Albright reportedly will be named natural resources consultant to National
Park Service Director Robert Stanton. Stanton and Interior Secretary
Bruce Babbitt are scheduled to make the announcement Thursday in Yosemite.
Interior Department officials could not be reached to comment. Neither
Albright nor Mihalic was available.
Sources did not know the reason for the change, but the park's long-awaited
Yosemite Valley restoration was stopped by a Sierra Club lawsuit earlier
this year. One of Albright's goals was to complete a valley plan.
Just before Albright's arrival in October 1997, Congress agreed to give
Yosemite $176 million to repair damage after the big flood of January
1997. The money was supposed to be used in the valley's restoration
and repair.
Interior officials were poised to announce a preferred alternative on
the plan in late summer, but the lawsuit stopped a key road-construction
project and forced a study on the Merced River. Nothing else can be
done until the river study is completed - perhaps late next year.
Sierra Club official Joyce Eden said she hoped the new superintendent
would mean more protection for Yosemite's vast resources. She said she
would encourage Mihalic to work with the Sierra Club.
"We continue to be concerned by the direction of park planning," she
said Tuesday. "We challenge the new superintendent to halt the rushed
timetable being pursued by the National Park Service."

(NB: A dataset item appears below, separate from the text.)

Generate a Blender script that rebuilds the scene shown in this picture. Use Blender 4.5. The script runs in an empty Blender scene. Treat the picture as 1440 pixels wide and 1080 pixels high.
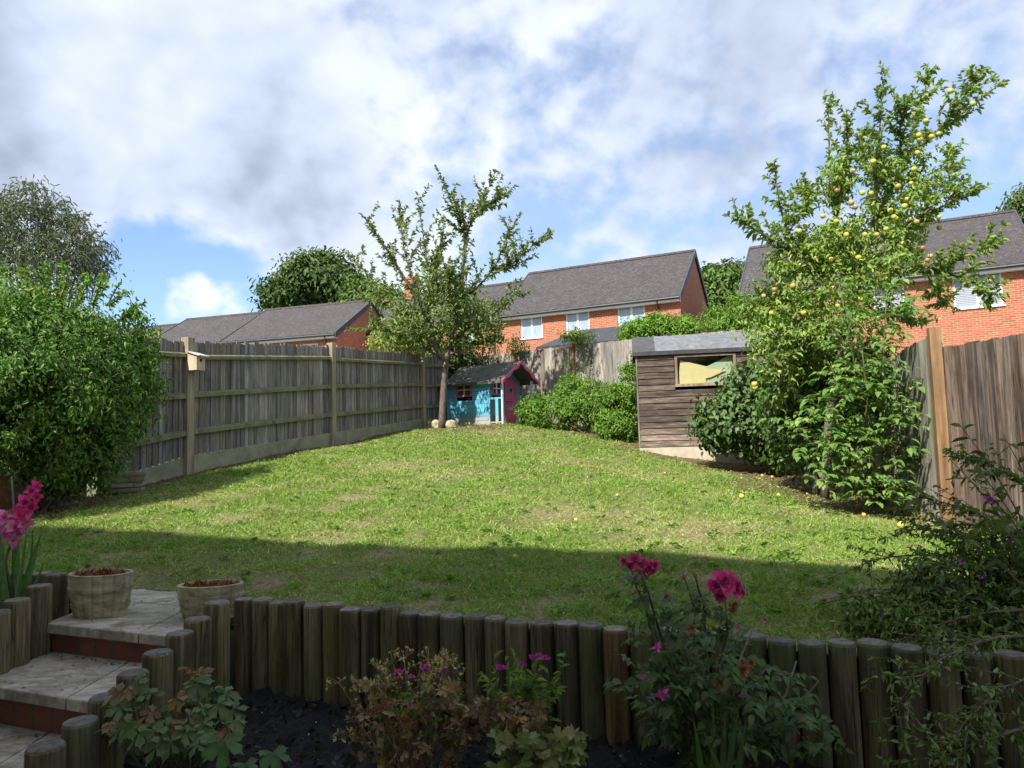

Jay Watson, regional director for the Wilderness Society, said he had
no quarrel with Albright.
Watson said he was happy to see the new Yosemite superintendent comes
from a large, western park. Glacier National Park in Montana covers
about 1 million acres. About 2 million people visit the park annually.
Mihalic has been working on a General Management Plan update in Glacier.
In Yosemite, he will encounter a General Management Plan process filled
with controversy and already 19 years old.